OFT issues decision in mobility scooters sector

According to its press release, the OFT has today found that Pride Mobility Products Limited and some of its retailers have infringed competition law regarding the sale of mobility scooters. The release goes on:
The OFT found that over various periods relating to different retailers between 2010 and 2012, Bicester-based Pride entered into arrangements with eight of its UK-wide online retailers which prevented them from advertising online prices below Pride's Recommended Retail Price (RRP) for certain models of mobility scooter contrary to Chapter I of the Competition Act 1998. The OFT found that these practices limited consumers' ability to compare prices and get value for money.
Further details on this investigation and the OFT's earlier market study into mobility aids can be found on the project case page.
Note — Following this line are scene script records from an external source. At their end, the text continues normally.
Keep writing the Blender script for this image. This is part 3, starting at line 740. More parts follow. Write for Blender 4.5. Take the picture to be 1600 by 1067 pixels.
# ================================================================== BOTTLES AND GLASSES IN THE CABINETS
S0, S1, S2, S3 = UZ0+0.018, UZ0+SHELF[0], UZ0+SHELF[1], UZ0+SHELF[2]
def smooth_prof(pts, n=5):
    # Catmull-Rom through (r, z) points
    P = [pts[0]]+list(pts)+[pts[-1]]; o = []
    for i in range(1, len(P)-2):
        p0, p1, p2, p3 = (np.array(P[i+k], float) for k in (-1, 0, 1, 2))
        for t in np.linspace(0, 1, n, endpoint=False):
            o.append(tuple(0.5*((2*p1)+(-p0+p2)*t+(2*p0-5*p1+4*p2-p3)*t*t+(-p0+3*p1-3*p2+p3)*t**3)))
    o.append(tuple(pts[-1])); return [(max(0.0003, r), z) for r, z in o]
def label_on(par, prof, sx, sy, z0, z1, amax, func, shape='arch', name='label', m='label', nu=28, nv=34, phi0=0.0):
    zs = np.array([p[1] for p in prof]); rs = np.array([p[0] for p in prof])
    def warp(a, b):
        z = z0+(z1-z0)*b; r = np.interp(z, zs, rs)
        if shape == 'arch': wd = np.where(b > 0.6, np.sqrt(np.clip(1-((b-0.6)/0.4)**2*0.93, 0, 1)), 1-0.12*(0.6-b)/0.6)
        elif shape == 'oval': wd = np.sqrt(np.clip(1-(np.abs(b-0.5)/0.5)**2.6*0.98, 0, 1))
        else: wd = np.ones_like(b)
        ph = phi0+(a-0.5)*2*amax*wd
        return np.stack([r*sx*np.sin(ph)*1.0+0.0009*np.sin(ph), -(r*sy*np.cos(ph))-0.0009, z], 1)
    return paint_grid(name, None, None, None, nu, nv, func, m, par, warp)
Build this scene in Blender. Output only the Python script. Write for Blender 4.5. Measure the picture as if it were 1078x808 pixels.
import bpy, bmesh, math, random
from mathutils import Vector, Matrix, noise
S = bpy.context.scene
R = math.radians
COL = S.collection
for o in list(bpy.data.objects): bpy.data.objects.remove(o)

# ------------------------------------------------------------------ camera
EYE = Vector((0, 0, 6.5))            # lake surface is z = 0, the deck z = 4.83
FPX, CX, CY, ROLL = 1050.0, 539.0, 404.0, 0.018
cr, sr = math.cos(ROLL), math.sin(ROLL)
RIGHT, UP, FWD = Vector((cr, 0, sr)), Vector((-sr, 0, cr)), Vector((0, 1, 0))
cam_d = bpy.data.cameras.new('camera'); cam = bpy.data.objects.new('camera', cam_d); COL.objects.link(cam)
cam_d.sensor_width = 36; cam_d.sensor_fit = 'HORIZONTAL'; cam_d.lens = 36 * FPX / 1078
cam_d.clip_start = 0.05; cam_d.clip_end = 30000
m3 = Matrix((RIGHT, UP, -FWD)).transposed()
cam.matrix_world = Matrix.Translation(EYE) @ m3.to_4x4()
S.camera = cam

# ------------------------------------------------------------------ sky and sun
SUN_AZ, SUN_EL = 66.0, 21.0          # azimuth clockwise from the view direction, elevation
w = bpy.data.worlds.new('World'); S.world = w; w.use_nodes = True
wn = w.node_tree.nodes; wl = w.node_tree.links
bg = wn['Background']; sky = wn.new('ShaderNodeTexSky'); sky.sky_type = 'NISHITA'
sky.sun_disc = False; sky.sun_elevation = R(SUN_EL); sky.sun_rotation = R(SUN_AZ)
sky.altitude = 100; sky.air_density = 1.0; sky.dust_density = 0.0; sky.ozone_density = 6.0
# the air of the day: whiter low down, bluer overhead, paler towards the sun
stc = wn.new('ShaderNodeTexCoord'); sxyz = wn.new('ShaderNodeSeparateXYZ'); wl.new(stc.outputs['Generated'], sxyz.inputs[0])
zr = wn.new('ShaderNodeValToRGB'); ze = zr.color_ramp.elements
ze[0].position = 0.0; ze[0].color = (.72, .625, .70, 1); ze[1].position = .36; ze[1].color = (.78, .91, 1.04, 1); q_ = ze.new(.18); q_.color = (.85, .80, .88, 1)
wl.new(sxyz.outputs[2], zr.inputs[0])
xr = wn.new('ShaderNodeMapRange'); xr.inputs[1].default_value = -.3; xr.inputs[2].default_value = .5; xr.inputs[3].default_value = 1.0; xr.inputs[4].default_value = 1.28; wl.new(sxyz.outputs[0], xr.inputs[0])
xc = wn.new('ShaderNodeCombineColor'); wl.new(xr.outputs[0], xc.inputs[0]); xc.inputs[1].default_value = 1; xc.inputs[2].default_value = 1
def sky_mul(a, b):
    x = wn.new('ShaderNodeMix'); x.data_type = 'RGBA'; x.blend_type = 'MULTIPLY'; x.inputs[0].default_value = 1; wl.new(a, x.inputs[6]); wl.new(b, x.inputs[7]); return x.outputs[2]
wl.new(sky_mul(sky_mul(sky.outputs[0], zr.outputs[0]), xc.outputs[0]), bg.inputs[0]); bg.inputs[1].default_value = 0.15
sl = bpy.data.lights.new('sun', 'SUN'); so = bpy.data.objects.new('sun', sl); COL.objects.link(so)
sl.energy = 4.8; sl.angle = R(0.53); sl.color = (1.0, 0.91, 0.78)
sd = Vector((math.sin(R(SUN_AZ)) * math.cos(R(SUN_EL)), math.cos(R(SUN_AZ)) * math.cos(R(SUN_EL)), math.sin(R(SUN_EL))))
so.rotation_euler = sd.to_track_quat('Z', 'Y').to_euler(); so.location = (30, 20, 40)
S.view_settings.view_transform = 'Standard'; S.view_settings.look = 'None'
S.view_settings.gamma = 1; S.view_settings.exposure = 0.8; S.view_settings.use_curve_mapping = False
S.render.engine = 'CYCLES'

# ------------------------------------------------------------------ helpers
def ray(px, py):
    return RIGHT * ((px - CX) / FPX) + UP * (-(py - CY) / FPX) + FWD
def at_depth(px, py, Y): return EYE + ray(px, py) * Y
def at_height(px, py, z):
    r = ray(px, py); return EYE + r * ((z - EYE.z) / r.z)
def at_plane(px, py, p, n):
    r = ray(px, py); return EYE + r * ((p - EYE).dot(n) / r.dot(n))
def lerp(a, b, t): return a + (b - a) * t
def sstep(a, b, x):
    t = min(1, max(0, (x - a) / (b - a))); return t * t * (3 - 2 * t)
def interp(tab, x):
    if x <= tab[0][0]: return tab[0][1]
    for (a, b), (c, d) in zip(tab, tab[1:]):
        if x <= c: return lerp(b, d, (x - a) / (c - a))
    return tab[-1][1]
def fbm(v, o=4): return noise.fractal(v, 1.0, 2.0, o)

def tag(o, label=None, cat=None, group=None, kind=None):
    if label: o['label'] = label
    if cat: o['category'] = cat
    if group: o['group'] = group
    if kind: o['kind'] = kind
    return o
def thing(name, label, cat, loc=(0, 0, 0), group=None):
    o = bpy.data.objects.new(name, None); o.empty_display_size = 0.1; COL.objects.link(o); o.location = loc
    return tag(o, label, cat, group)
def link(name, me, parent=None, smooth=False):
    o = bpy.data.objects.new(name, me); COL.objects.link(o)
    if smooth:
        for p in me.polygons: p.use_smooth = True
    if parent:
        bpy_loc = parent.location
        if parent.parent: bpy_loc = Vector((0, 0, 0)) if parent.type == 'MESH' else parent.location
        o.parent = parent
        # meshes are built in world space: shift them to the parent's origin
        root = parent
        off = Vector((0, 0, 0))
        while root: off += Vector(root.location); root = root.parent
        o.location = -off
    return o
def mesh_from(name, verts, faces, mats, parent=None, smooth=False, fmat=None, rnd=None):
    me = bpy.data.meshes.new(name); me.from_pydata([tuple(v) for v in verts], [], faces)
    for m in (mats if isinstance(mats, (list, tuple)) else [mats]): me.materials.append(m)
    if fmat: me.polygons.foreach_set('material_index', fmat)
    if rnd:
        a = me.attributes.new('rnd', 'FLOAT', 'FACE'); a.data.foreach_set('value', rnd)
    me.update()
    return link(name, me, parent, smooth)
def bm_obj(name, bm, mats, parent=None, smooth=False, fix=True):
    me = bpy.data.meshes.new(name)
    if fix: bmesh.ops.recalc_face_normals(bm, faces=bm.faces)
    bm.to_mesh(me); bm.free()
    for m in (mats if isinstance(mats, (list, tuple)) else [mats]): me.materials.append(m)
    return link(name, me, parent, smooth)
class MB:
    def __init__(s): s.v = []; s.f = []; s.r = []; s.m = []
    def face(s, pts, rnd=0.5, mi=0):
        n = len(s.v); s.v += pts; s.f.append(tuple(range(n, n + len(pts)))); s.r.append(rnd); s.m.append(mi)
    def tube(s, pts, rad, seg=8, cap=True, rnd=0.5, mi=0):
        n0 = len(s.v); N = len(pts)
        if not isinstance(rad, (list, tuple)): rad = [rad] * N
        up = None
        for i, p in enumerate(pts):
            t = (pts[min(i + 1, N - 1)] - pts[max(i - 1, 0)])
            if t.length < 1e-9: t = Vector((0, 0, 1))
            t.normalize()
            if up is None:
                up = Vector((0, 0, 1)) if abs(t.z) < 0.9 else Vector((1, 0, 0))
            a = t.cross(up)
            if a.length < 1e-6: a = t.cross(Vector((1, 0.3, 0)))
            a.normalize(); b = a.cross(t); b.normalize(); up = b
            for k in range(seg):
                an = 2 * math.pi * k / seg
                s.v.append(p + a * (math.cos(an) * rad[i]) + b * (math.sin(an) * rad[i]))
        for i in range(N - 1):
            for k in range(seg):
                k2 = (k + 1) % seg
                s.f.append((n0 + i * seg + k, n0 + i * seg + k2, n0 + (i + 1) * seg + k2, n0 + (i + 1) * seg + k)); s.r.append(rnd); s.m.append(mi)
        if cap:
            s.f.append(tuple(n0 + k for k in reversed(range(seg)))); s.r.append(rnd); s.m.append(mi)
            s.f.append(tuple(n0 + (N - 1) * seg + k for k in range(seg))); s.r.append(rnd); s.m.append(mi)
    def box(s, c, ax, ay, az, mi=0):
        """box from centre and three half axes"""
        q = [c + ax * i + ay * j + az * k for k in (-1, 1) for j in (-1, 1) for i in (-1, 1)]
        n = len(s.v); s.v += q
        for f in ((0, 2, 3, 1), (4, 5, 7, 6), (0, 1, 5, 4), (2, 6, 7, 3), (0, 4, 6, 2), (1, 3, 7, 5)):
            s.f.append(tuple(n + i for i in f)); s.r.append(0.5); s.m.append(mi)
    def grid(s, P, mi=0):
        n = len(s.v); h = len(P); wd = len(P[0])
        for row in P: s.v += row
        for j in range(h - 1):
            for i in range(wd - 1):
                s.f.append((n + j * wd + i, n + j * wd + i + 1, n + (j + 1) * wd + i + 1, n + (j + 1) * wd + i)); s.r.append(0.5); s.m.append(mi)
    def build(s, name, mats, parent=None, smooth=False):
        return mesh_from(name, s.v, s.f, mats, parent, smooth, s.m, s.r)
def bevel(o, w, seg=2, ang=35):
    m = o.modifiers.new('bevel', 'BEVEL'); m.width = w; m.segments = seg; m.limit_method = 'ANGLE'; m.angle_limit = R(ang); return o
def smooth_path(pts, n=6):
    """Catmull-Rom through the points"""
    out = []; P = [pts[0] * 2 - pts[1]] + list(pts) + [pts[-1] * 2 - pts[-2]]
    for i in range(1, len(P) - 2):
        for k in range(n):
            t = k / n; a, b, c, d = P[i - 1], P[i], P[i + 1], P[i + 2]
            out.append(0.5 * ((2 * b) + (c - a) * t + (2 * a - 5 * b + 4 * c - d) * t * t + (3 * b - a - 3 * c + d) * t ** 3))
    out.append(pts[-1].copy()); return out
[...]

The text of the decision will be published in due course following the redaction of commercially sensitive information.

A straightforward case of price-fixing? No, it seems not - prices were not fixed, just the ability to advertise discounted prices was. Section 39(3) of the Competition Act 1998 provides that a party to a 'small agreement' (and which is not a price fixing agreement) is immune from financial penalties for an infringement of the Chapter I prohibition. A 'small agreement' is an agreement between undertakings whose combined turnover did not exceed £20 million in the business year ending in the calendar year preceding the one during which the infringement occurred. The OFT reviewed the turnover of Pride and each of the eight retailers involved in the infringement and found that they all benefit from this immunity from penalties.